IGN: You only served 17 months of your 21-month sentence. You were doing some tutoring in prison for inmates trying to get their GED, did that affect your sentence?

Cohen: Not really. The standard equation is you get 15 percent knocked off for good behavior, it actually works out to about 13 percent. I could have done more time at the halfway house, but I choose to only do a month.

I didn't get any special treatment for teaching, although I am very proud to say that I had 25 students pass the GED math in 14 months. This is a place that graduates between 40 and 50 a year with 10 tutors. I am very happy that I was able to do that while I was in there and have 25 of those guys go through me. But I will say that I am sick of algebra and geometry. It is going to take some time before I look at Xs and Ys again.

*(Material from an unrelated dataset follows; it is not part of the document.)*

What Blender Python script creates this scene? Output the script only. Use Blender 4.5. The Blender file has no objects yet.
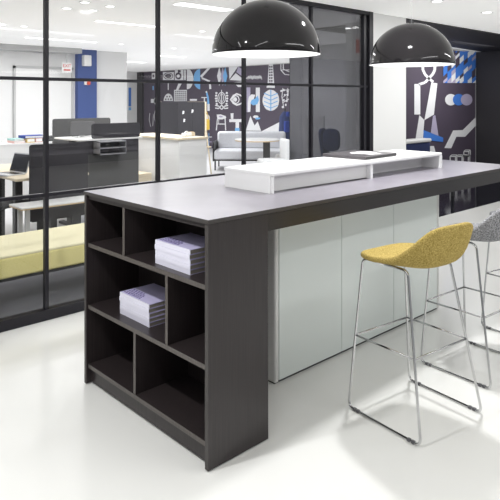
import bpy, bmesh, math, random
from mathutils import Vector, Matrix
random.seed(7)
PI = math.pi
scene = bpy.context.scene
col = scene.collection

# ------------------------------------------------------------------ materials
def mat(name, base, rough=0.5, metal=0.0, spec=0.5, coat=0.0, emit=None, estr=0.0):
    m = bpy.data.materials.new(name); m.use_nodes = True
    b = m.node_tree.nodes['Principled BSDF']
    b.inputs['Base Color'].default_value = (*base, 1)
    b.inputs['Roughness'].default_value = rough
    b.inputs['Metallic'].default_value = metal
    b.inputs['Specular IOR Level'].default_value = spec
    b.inputs['Coat Weight'].default_value = coat
    b.inputs['Coat Roughness'].default_value = 0.05
    if emit:
        b.inputs['Emission Color'].default_value = (*emit, 1)
        b.inputs['Emission Strength'].default_value = estr
    return m

def noisy(m, c1, c2, scale=(1, 1, 1), nscale=20, detail=4, bump=0.0, lo=0.3, hi=0.7):
    nt = m.node_tree; N = nt.nodes; b = N['Principled BSDF']
    tc = N.new('ShaderNodeTexCoord'); mp = N.new('ShaderNodeMapping')
    mp.inputs['Scale'].default_value = scale
    nz = N.new('ShaderNodeTexNoise'); nz.inputs['Scale'].default_value = nscale; nz.inputs['Detail'].default_value = detail
    cr = N.new('ShaderNodeValToRGB')
    cr.color_ramp.elements[0].position = lo; cr.color_ramp.elements[0].color = (*c1, 1)
    cr.color_ramp.elements[1].position = hi; cr.color_ramp.elements[1].color = (*c2, 1)
    nt.links.new(tc.outputs['Object'], mp.inputs['Vector']); nt.links.new(mp.outputs['Vector'], nz.inputs['Vector'])
    nt.links.new(nz.outputs['Fac'], cr.inputs['Fac']); nt.links.new(cr.outputs['Color'], b.inputs['Base Color'])
    if bump:
        bp = N.new('ShaderNodeBump'); bp.inputs['Strength'].default_value = bump; bp.inputs['Distance'].default_value = 0.002
        nt.links.new(nz.outputs['Fac'], bp.inputs['Height']); nt.links.new(bp.outputs['Normal'], b.inputs['Normal'])
    return m

def glass_mat(name, tint, refl=0.07):
    m = bpy.data.materials.new(name); m.use_nodes = True
    nt = m.node_tree; N = nt.nodes; N.remove(N['Principled BSDF'])
    t = N.new('ShaderNodeBsdfTransparent'); t.inputs['Color'].default_value = (*tint, 1)
    g = N.new('ShaderNodeBsdfGlossy'); g.inputs['Roughness'].default_value = 0.02; g.inputs['Color'].default_value = (1, 1, 1, 1)
    mx = N.new('ShaderNodeMixShader'); mx.inputs['Fac'].default_value = refl
    nt.links.new(t.outputs[0], mx.inputs[1]); nt.links.new(g.outputs[0], mx.inputs[2])
    nt.links.new(mx.outputs[0], N['Material Output'].inputs['Surface'])
    return m

M = {}
M['wood'] = noisy(mat('dark_wood', (.03, .026, .027), .34, spec=.45), (.020, .016, .0165), (.035, .0275, .028), (60, 60, 1.2), 3, 5)
M['edge'] = noisy(mat('wood_edge', (.13, .115, .105), .45), (.075, .066, .06), (.115, .10, .092), (40, 40, 2), 4)
M['side_edge'] = mat('side_edge', (.052, .046, .044), .45)
M['top'] = noisy(mat('counter_laminate', (.15, .14, .16), .30, spec=.9, coat=.0), (.215, .20, .235), (.255, .24, .275), (1, 1, 1), 5, 3)
M['apron'] = noisy(mat('counter_apron', (.03, .027, .028), .35), (.015, .0135, .0145), (.024, .021, .0225), (1.2, 60, 60), 3, 5)
M['door_glass'] = mat('pale_green_door', (.78, .83, .805), .25, spec=.4)
M['white'] = mat('white_lacquer', (.82, .82, .81), .3)
M['white_metal'] = mat('white_metal', (.74, .74, .72), .35)
M['riser'] = mat('riser_white', (.86, .86, .86), .35)
M['riser_in'] = mat('riser_recess', (.74, .74, .73), .45)
M['black'] = mat('black_matte', (.02, .02, .022), .5)
M['frame'] = mat('black_frame', (.013, .012, .017), .4, spec=.35)
M['lamp_black'] = mat('lamp_black_gloss', (.010, .009, .010), .06, spec=.36, coat=0)
M['lamp_white'] = mat('lamp_inside_white', (.9, .9, .9), .6, emit=(1, 1, 1), estr=.55)
M['bulb'] = mat('lamp_diffuser', (.9, .9, .9), .5, emit=(1, .98, .95), estr=3)
M['cable'] = mat('cable_grey', (.6, .6, .6), .5)
M['chrome'] = mat('chrome', (.60, .60, .61), .10, metal=1)
M['foot'] = mat('clear_foot', (.10, .10, .11), .3)
M['floor'] = noisy(mat('floor_resin', (.80, .80, .775), .17, spec=.45), (.78, .78, .755), (.80, .80, .775), (1, 1, 1), .8, 2)
M['office_floor'] = mat('office_floor', (.62, .62, .63), .35)
M['carpet'] = noisy(mat('carpet_grey', (.10, .10, .115), .95), (.075, .075, .09), (.12, .12, .135), (1, 1, 1), 150, 4)
M['dark_floor'] = mat('dark_gloss_floor', (.012, .012, .018), .09, spec=.8)
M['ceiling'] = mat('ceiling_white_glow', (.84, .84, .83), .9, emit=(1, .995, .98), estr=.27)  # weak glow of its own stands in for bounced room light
M['wall'] = mat('wall_white', (.80, .80, .795), .8)
M['grey_wall'] = mat('wall_grey', (.62, .62, .63), .8)
M['dark_wall'] = mat('wall_black', (.022, .02, .024), .6)
M['mural'] = mat('mural_aubergine', (.070, .054, .082), .7)
M['mw'] = mat('mural_white', (.80, .80, .82), .7)
M['ml'] = mat('mural_lavender', (.42, .38, .52), .7)
M['mb'] = mat('mural_blue', (.05, .19, .62), .7)
M['mc'] = mat('mural_sky_blue', (.18, .45, .80), .7)
M['glass'] = glass_mat('clear_glass', (.97, .975, .98), .06)
M['tint'] = glass_mat('tinted_glass', (.165, .165, .18), .045)
M['blue'] = mat('wall_blue', (.045, .085, .27), .6)
M['yellow'] = noisy(mat('yellow_fabric', (.5, .36, .06), .95, spec=.2), (.23, .165, .03), (.60, .455, .16), (1, 1, 1), 170, 3, .5)
M['grey_fab'] = noisy(mat('grey_fabric', (.2, .2, .21), .95, spec=.2), (.03, .03, .035), (.50, .50, .52), (1, 1, 1), 170, 3, .5)
M['bench'] = noisy(mat('bench_yellow', (.66, .58, .22), .95, spec=.2), (.64, .57, .22), (.76, .69, .33), (1, 1, 1), 150, 3)
M['bench_top_lit'] = noisy(mat('bench_yellow_lit', (.78, .72, .48), .95, spec=.2), (.72, .67, .45), (.80, .75, .53), (1, 1, 1), 150, 3)  # paler copy of the bench yellow: light from above put into the colour
M['sofa'] = noisy(mat('sofa_grey', (.5, .51, .54), .95, spec=.2), (.55, .56, .60), (.66, .67, .70), (1, 1, 1), 60, 3)
M['pale_fab'] = mat('pale_fabric', (.66, .67, .68), .95)
M['panel'] = noisy(mat('panel_felt', (.045, .043, .05), .95, spec=.2), (.035, .034, .04), (.055, .053, .06), (1, 1, 1), 200, 3)
M['panel_mid'] = noisy(mat('panel_felt_mid', (.09, .09, .092), .95, spec=.2), (.07, .07, .072), (.11, .11, .112), (1, 1, 1), 200, 3)
M['panel_grey'] = mat('monitor_back', (.13, .13, .135), .7)
M['tray'] = mat('tray_grey', (.24, .24, .26), .5)
M['birch'] = noisy(mat('birch', (.72, .62, .46), .5), (.66, .56, .40), (.76, .67, .52), (2, 30, 30), 2, 4)
M['oak'] = mat('oak_edge', (.62, .46, .27), .5)
M['navy'] = mat('navy_fabric', (.028, .042, .125), .9)
M['navy_b'] = mat('blue_fabric', (.03, .06, .30), .9)
M['laptop'] = mat('aluminium', (.62, .63, .65), .35, metal=.6)
M['screen'] = mat('screen_dark', (.015, .017, .025), .25)
M['cover'] = mat('book_cover', (.62, .58, .84), .4)
M['spine'] = mat('book_spine', (.78, .77, .88), .45)
M['page'] = mat('book_pages', (.36, .33, .28), .8)
M['ink'] = mat('purple_ink', (.10, .07, .28), .6)
M['red'] = mat('red', (.6, .06, .05), .5)
M['mag'] = mat('catalogue_dark', (.10, .092, .10), .3)
M['lightstrip'] = mat('light_strip', (1, 1, 1), .5, emit=(1, 1, 1), estr=3.0)
M['spot'] = mat('spot_lens', (1, 1, 1), .5, emit=(1, 1, 1), estr=6)
M['teal'] = mat('teal', (.30, .55, .52), .6)
M['pink'] = mat('salmon', (.72, .42, .38), .6)
M['alarm'] = mat('alarm_red', (.65, .08, .04), .4)
M['light_grey'] = mat('light_grey', (.5, .5, .5), .5)
M['yel_obj'] = mat('yellow_plastic', (.66, .45, .06), .5)

# ------------------------------------------------------------------ mesh helpers
def box(bm, x0, x1, y0, y1, z0, z1, mi=0):
    vs = [bm.verts.new(p) for p in ((x0, y0, z0), (x1, y0, z0), (x1, y1, z0), (x0, y1, z0), (x0, y0, z1), (x1, y0, z1), (x1, y1, z1), (x0, y1, z1))]
    fs = []
    for q in ((3, 2, 1, 0), (4, 5, 6, 7), (0, 1, 5, 4), (1, 2, 6, 5), (2, 3, 7, 6), (3, 0, 4, 7)):
        f = bm.faces.new([vs[i] for i in q]); f.material_index = mi; fs.append(f)
    return fs

def rbox(bm, x0, x1, y0, y1, z0, z1, r=.01, seg=3, mi=0):
    t = bmesh.new(); box(t, x0, x1, y0, y1, z0, z1)
    bmesh.ops.bevel(t, geom=list(t.edges), offset=r, segments=seg, affect='EDGES', profile=.5)
    merge(bm, t, mi)

def merge(bm, t, mi=0, mx=None):
    mp = {}
    for v in t.verts: mp[v] = bm.verts.new(mx @ v.co if mx else v.co)
    for f in t.faces:
        nf = bm.faces.new([mp[v] for v in f.verts]); nf.material_index = mi; nf.smooth = f.smooth
    t.free()

def tube(bm, pts, r, seg=10, mi=0, closed=False):
    pts = [Vector(p) for p in pts]; rings = []; n = len(pts); ref = None
    for i, p in enumerate(pts):
        if closed: d = (pts[(i + 1) % n] - pts[i - 1])
        else: d = pts[min(i + 1, n - 1)] - pts[max(i - 1, 0)]
        d.normalize()
        if ref is None: ref = Vector((0, 0, 1)) if abs(d.z) < .9 else Vector((1, 0, 0))
        a = d.cross(ref)
        if a.length < 1e-4: a = d.cross(Vector((.3, .9, .1)))
        a.normalize(); b = a.cross(d); ref = b.copy()
        rr = r[i] if isinstance(r, (list, tuple)) else r
        rings.append([bm.verts.new(p + rr * (math.cos(t) * a + math.sin(t) * b)) for t in [2 * PI * k / seg for k in range(seg)]])
    for i in range(n if closed else n - 1):
        A, B = rings[i], rings[(i + 1) % n]
        for k in range(seg):
            f = bm.faces.new((A[k], A[(k + 1) % seg], B[(k + 1) % seg], B[k])); f.smooth = True; f.material_index = mi
    if not closed:
        f = bm.faces.new(rings[0][::-1]); f.material_index = mi
        f = bm.faces.new(rings[-1]); f.material_index = mi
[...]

IGN: I would guess teaching helped pass the time by?

Cohen: It was strange, because the time went by pretty fast. Looking forward only seemed like forever and looking back always went quickly. Even the last couple of days seemed like they were never going to come. I managed to stay busy and keep up a routine. That is how you just click off the days. It was a grand waste of time for all involved. It was a grand waste of taxpayer money.

IGN: So what was your daily routine like?

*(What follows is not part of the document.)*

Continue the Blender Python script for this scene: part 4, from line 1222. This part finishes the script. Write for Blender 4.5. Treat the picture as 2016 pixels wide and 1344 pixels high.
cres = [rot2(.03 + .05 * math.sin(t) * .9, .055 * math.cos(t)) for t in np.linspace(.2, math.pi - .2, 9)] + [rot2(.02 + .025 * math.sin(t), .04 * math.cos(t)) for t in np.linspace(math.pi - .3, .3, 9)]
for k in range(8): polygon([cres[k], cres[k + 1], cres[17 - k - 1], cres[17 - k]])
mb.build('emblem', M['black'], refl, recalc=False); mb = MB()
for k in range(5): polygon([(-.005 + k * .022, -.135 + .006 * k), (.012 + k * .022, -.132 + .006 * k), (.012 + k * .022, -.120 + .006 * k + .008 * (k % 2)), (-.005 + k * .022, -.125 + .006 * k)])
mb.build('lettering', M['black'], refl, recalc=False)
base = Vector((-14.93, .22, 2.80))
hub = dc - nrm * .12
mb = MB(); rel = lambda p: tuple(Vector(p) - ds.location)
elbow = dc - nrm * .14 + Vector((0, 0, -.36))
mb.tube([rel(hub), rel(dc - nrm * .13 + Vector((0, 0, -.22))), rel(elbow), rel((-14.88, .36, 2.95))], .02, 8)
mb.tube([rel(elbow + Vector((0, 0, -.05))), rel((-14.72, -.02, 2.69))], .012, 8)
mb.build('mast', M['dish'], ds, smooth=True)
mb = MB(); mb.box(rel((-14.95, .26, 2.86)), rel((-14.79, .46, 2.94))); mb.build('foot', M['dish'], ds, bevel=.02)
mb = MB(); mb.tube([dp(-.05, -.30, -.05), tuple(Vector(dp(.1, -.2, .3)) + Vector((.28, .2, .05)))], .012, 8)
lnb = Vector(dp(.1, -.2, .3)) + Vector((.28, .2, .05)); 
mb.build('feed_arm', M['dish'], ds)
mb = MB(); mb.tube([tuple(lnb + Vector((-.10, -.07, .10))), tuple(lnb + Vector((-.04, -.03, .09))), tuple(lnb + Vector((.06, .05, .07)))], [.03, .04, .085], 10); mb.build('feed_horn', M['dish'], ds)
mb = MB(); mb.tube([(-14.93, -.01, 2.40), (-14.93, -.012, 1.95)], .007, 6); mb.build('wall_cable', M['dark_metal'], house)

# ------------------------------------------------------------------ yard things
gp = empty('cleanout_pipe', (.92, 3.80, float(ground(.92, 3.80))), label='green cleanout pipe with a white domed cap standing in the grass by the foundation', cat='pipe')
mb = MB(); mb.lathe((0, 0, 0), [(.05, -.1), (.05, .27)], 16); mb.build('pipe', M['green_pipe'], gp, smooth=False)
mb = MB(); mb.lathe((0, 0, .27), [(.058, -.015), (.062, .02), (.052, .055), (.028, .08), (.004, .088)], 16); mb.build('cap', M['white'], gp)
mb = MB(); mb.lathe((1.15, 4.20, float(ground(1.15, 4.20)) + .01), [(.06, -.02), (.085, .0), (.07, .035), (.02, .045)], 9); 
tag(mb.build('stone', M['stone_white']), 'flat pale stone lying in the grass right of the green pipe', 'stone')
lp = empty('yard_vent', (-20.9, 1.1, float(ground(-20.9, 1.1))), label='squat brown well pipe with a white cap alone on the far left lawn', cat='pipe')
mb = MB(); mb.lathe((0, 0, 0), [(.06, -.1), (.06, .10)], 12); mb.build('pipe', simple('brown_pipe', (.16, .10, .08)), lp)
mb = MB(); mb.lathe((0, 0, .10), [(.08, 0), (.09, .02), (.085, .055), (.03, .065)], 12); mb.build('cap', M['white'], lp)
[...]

Cohen: The tutoring took me from 7:30 to 11 in the morning and from 12:30 to 2:30 in the afternoon. At 4:30 p.m. I would go and workout. Around 6:30 p.m. I would play chess and then get in bad at 9 p.m. and fall asleep by 10 p.m.

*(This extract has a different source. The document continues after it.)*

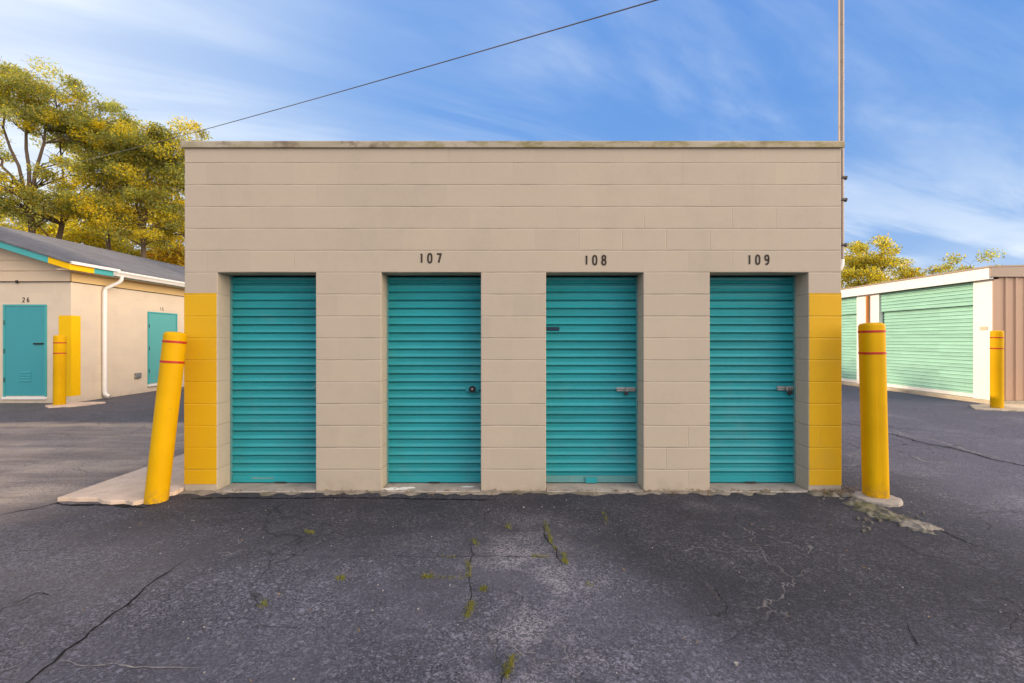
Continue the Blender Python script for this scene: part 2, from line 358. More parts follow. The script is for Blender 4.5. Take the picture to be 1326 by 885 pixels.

IGN: So were you one of the elite chess players there?

Cohen: I don't consider myself a very good chess player actually. There are some great chess players in there. You get guys that have been in there for five or 10 years and they get very good. I had a student, who passed math, but he struggled to do it, and he was probably the best chess player there.

IGN: I would imagine you were well respected by the guys in prison since you were helping them better themselves?

Cohen: Yeah, everyone was very appreciative of the help I was able to give them. It was a good place to work, it sure beat working in the kitchen. It felt like you were working for the fellow inmates instead of the man.